Without the pictures, write out all the lines below exactly as they appear.
┄┄┄┄┄┄
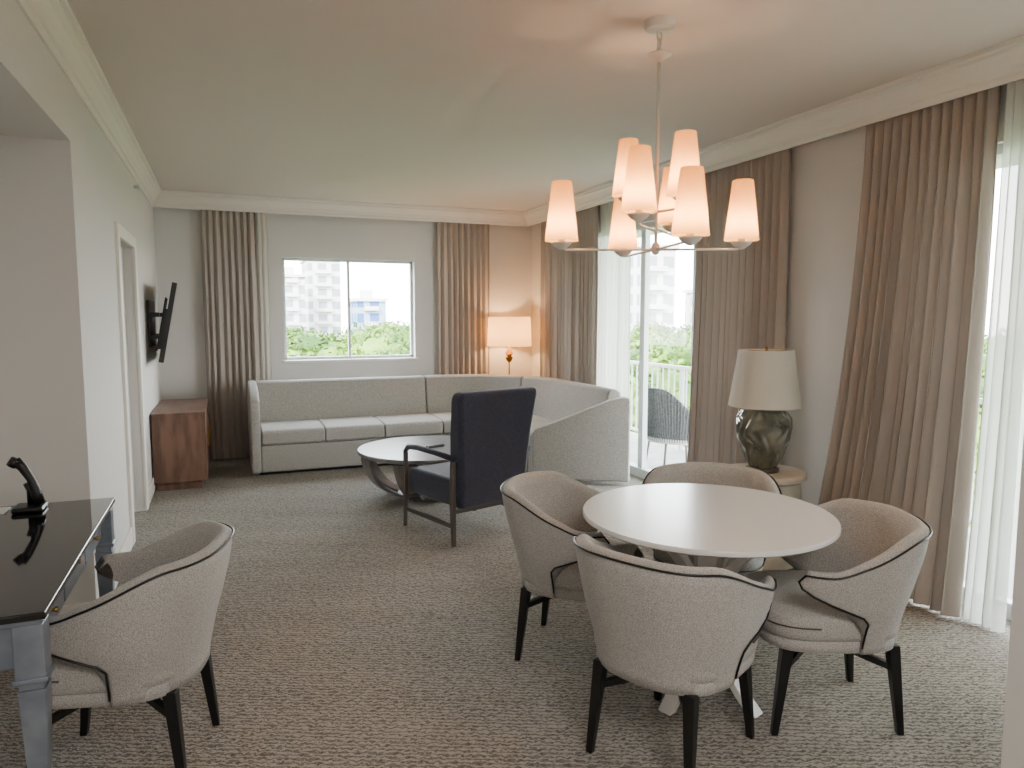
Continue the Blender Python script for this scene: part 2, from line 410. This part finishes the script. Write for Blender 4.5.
# ------------------------------------------------------------ dining table
t = thing('dining_table', 'round white lacquer pedestal dining table among barrel chairs', 'table', (1.79,2.33,0), rad(20))
lathe('tabletop', [(0,.728),(.46,.728),(.49,.735),(.5,.742),(.5,.755),(.497,.76),(0,.76)], M['whitelac'], t, seg=96)
lathe('pedestal', [(0,.06),(.055,.06),(.05,.2),(.045,.4),(.055,.6),(.09,.7),(.2,.728),(0,.728)], M['whitelac'], t, seg=4, smooth=False)
for i in range(4):
    a = math.pi/2*i
    ca, sa = math.cos(a), math.sin(a); rings = []
    for k in range(15):
        w = k/14; z = .0+.72*w
        rr = .06+.26*(abs(w-.5)*2)**2.2*(1 if w > .5 else .7)
        th = .03
        o = []
        for (du, dv) in ((-.02,-th),(.02,-th),(.02,th),(-.02,th)):
            u = rr+du; v = dv; o.append((ca*u-sa*v, sa*u+ca*v, z))
        rings.append(o)
    loft('table_leg', rings, M['whitelac'], t, smooth=False, bevel=.003)

# ------------------------------------------------------------ chandelier
Rv = Vector((.9277,-.3733,0)); Fv = Vector((.3733,.9277,0))
CH = Vector((1.80,2.75,CZ))
c = thing('chandelier', 'white metal chandelier with eight lit tapered fabric shades', 'chandelier', CH)
lathe('canopy', [(0,-.045),(.03,-.045),(.06,-.035),(.068,-.02),(.068,0),(0,0)], M['chandmetal'], c)
for k, zz in enumerate((-.062,-.095)):
    pts = []
    for i in range(16):
        a = 2*math.pi*i/16; u = .012*math.cos(a); w = .022*math.sin(a)
        pts.append((u if k == 0 else 0, 0 if k == 0 else u, zz+w))
    tube('chain_link', pts, .0035, M['chandmetal'], c, seg=6, closed=True)
lathe('rod_cap', [(0,-.175),(.012,-.172),(.03,-.155),(.052,-.145),(.052,-.138),(.02,-.128),(.008,-.115),(0,-.112)], M['chandmetal'], c)
hub = 1.85-CZ
tube('rod', [(0,0,-.17),(0,0,hub-.01)], .0075, M['chandmetal'], c, seg=12)
lathe('hub', [(0,hub-.025),(.012,hub-.02),(.02,hub-.005),(.02,hub+.01),(.012,hub+.03),(0,hub+.032)], M['chandmetal'], c)
lamps = [((-.42,.02),1.885),((.38,-.01),1.885),((-.085,.40),1.885),((.06,-.38),1.865),
         ((-.12,-.24),1.975),((.12,.22),1.985),((-.09,.24),2.12),((.09,-.14),2.06)]
for (o, z) in lamps:
    v = Rv*o[0]+Fv*o[1]; zb = z-CZ; low = z < 1.9
    st = zb-.045 if not low else hub
    pts = []
    for k in range(13):
        w = k/12
        if w < .8: q = v*(w/.8)*.93; zz = st
        else:
            a = (w-.8)/.2; q = v*(.93+.07*math.sin(a*math.pi/2)); zz = st+.03*(1-math.cos(a*math.pi/2))
        pts.append((q.x, q.y, zz+.0))
    tube('arm', pts, .0055, M['chandmetal'], c, seg=8)
    lathe('candle_cup', [(0,zb-.035),(.012,zb-.033),(.035,zb-.018),(.046,zb-.006),(.046,zb-.001),(.015,zb),(.013,zb+.05),(0,zb+.05)], M['chandmetal'], c, at=(v.x,v.y,0), seg=24)
    openlathe('lamp_shade', [(.074,zb+.005),(.072,zb+.01),(.044,zb+.262),(.043,zb+.266)], M['shade'], c, at=(v.x,v.y,0), seg=48, pleat=.03)
    li = bpy.data.lights.new('bulb', 'POINT'); li.energy = 5.5; li.color = (1,.6,.3); li.shadow_soft_size = .02
    lo = bpy.data.objects.new('bulb', li); C.objects.link(lo); lo.parent = c; lo.location = (v.x, v.y, zb+.07)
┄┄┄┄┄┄
## SOLUTION FOR THIS TASK
Continue the Blender Python script for this scene: part 2, from line 410. This part finishes the script. Write for Blender 4.5.
# ------------------------------------------------------------ dining table
t = thing('dining_table', 'round white lacquer pedestal dining table among barrel chairs', 'table', (1.79,2.33,0), rad(20))
lathe('tabletop', [(0,.728),(.46,.728),(.49,.735),(.5,.742),(.5,.755),(.497,.76),(0,.76)], M['whitelac'], t, seg=96)
lathe('pedestal', [(0,.06),(.055,.06),(.05,.2),(.045,.4),(.055,.6),(.09,.7),(.2,.728),(0,.728)], M['whitelac'], t, seg=4, smooth=False)
for i in range(4):
    a = math.pi/2*i
    ca, sa = math.cos(a), math.sin(a); rings = []
    for k in range(15):
        w = k/14; z = .0+.72*w
        rr = .06+.26*(abs(w-.5)*2)**2.2*(1 if w > .5 else .7)
        th = .03
        o = []
        for (du, dv) in ((-.02,-th),(.02,-th),(.02,th),(-.02,th)):
            u = rr+du; v = dv; o.append((ca*u-sa*v, sa*u+ca*v, z))
        rings.append(o)
    loft('table_leg', rings, M['whitelac'], t, smooth=False, bevel=.003)

# ------------------------------------------------------------ chandelier
Rv = Vector((.9277,-.3733,0)); Fv = Vector((.3733,.9277,0))
CH = Vector((1.80,2.75,CZ))
c = thing('chandelier', 'white metal chandelier with eight lit tapered fabric shades', 'chandelier', CH)
lathe('canopy', [(0,-.045),(.03,-.045),(.06,-.035),(.068,-.02),(.068,0),(0,0)], M['chandmetal'], c)
for k, zz in enumerate((-.062,-.095)):
    pts = []
    for i in range(16):
        a = 2*math.pi*i/16; u = .012*math.cos(a); w = .022*math.sin(a)
        pts.append((u if k == 0 else 0, 0 if k == 0 else u, zz+w))
    tube('chain_link', pts, .0035, M['chandmetal'], c, seg=6, closed=True)
lathe('rod_cap', [(0,-.175),(.012,-.172),(.03,-.155),(.052,-.145),(.052,-.138),(.02,-.128),(.008,-.115),(0,-.112)], M['chandmetal'], c)
hub = 1.85-CZ
tube('rod', [(0,0,-.17),(0,0,hub-.01)], .0075, M['chandmetal'], c, seg=12)
lathe('hub', [(0,hub-.025),(.012,hub-.02),(.02,hub-.005),(.02,hub+.01),(.012,hub+.03),(0,hub+.032)], M['chandmetal'], c)
lamps = [((-.42,.02),1.885),((.38,-.01),1.885),((-.085,.40),1.885),((.06,-.38),1.865),
         ((-.12,-.24),1.975),((.12,.22),1.985),((-.09,.24),2.12),((.09,-.14),2.06)]
for (o, z) in lamps:
    v = Rv*o[0]+Fv*o[1]; zb = z-CZ; low = z < 1.9
    st = zb-.045 if not low else hub
    pts = []
    for k in range(13):
        w = k/12
        if w < .8: q = v*(w/.8)*.93; zz = st
        else:
            a = (w-.8)/.2; q = v*(.93+.07*math.sin(a*math.pi/2)); zz = st+.03*(1-math.cos(a*math.pi/2))
        pts.append((q.x, q.y, zz+.0))
    tube('arm', pts, .0055, M['chandmetal'], c, seg=8)
    lathe('candle_cup', [(0,zb-.035),(.012,zb-.033),(.035,zb-.018),(.046,zb-.006),(.046,zb-.001),(.015,zb),(.013,zb+.05),(0,zb+.05)], M['chandmetal'], c, at=(v.x,v.y,0), seg=24)
    openlathe('lamp_shade', [(.074,zb+.005),(.072,zb+.01),(.044,zb+.262),(.043,zb+.266)], M['shade'], c, at=(v.x,v.y,0), seg=48, pleat=.03)
    li = bpy.data.lights.new('bulb', 'POINT'); li.energy = 5.5; li.color = (1,.6,.3); li.shadow_soft_size = .02
    lo = bpy.data.objects.new('bulb', li); C.objects.link(lo); lo.parent = c; lo.location = (v.x, v.y, zb+.07)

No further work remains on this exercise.